We were still talking at 3 in the morning when Pat Moran, wild with anger, broke into the room, charging me with taking one of his pitchers out and trying to get him drunk. I had not seen the pitcher, and was mad. Pat was madder, until Matty cut in and assured him that I had not been with any of the Cincinnati players. As a matter of fact, Pat was right about the player—but he had the wrong reporter.
The following morning, early, I talked with two big-shot Chicago gamblers, who told me flat-footedly that the series was fixed for Cincinnati to win.
Charles “Commy” Comiskey
Comiskey and Johnson in Feud
I was much upset and went to Comiskey to urge him to take some action. He already had heard about it. He was furious, because, he charged, Johnson would do nothing. I urged him to forget his feud with the league president, and to call on him to act. He refused angrily.

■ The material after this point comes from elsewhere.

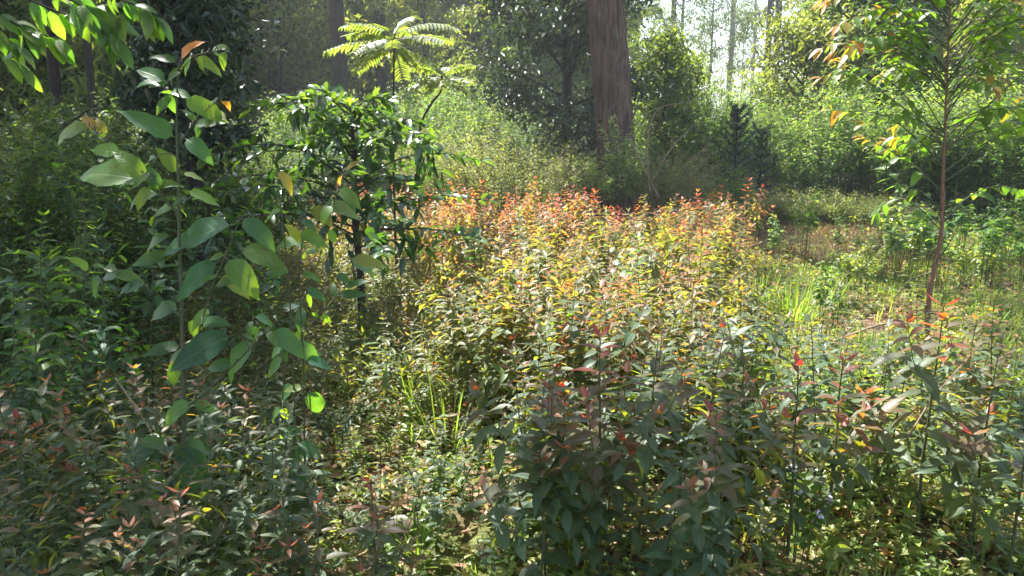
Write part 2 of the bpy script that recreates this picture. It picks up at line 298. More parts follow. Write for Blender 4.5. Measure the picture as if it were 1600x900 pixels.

I then went to Johnson. I think Johnson already had heard the rumors. I put it to him straight that the evidence indicated a crooked series. He scoffed and said it was just Comiskey squealing. Unable to make any progress, I cornered Barney Dreyfuss, and demanded of him, that he, in the interests of the sport, act so as to force Johnson to make some move. Barney was enraged that anyone should accuse players of framing a series. I lost my temper and raised Cain with him and with the entire baseball set-up, calling them a bunch of whitewashing bastards who were letting a bunch of crooks get away with it because they were afraid of losing money.
I told him that five of the White Sox were in the plot—and named the five—I told him a lot of things as facts which I couldn’t prove, and he only got madder and more indignant. I think, however, that our angry interview scared Barney, for he went to Comiskey—or Comiskey sent for him.
Before the game was over I was morally certain that the rumors were based on truth. That evening, while I was writing, Ray Schalk came into the room. The grand little man was in a high state of excitement and he declared loudly that the pitcher had crossed him in signals, at least eight times in that game, and that Cincinnati’s victory came off pitched balls thrown exactly opposite to his signals. “Little man,” I said, “keep your mouth shut, or go to Comiskey and Gleason. If you make charges against anyone you’ll be the goat—you can’t prove them, and it would ruin you,”
The night before the series started I sent out a short message marked “black face precede to story” warning the fans that something queer was coming off, and to refuse to wager on the games or series. To show the faith of people in the honesty of baseball, only two newspapers out of 40 would print that precede, cautiously as worded.
When the series finally ended, I feared that my branding of the games as fixed might have wrecked a life friendship with Charles Comiskey. I sought Commy and found him, a broken and bitter man, in a small place near his park. We talked and suddenly he struck the table with clenched fist and said:
Keep after them, Hughie; they were crooked. Some day you and I will prove it.
It took almost a year to do it, but little by little, the evidence piled in, and proof accumulated. Then came the confessions and the clearing up of baseball’s worst blight.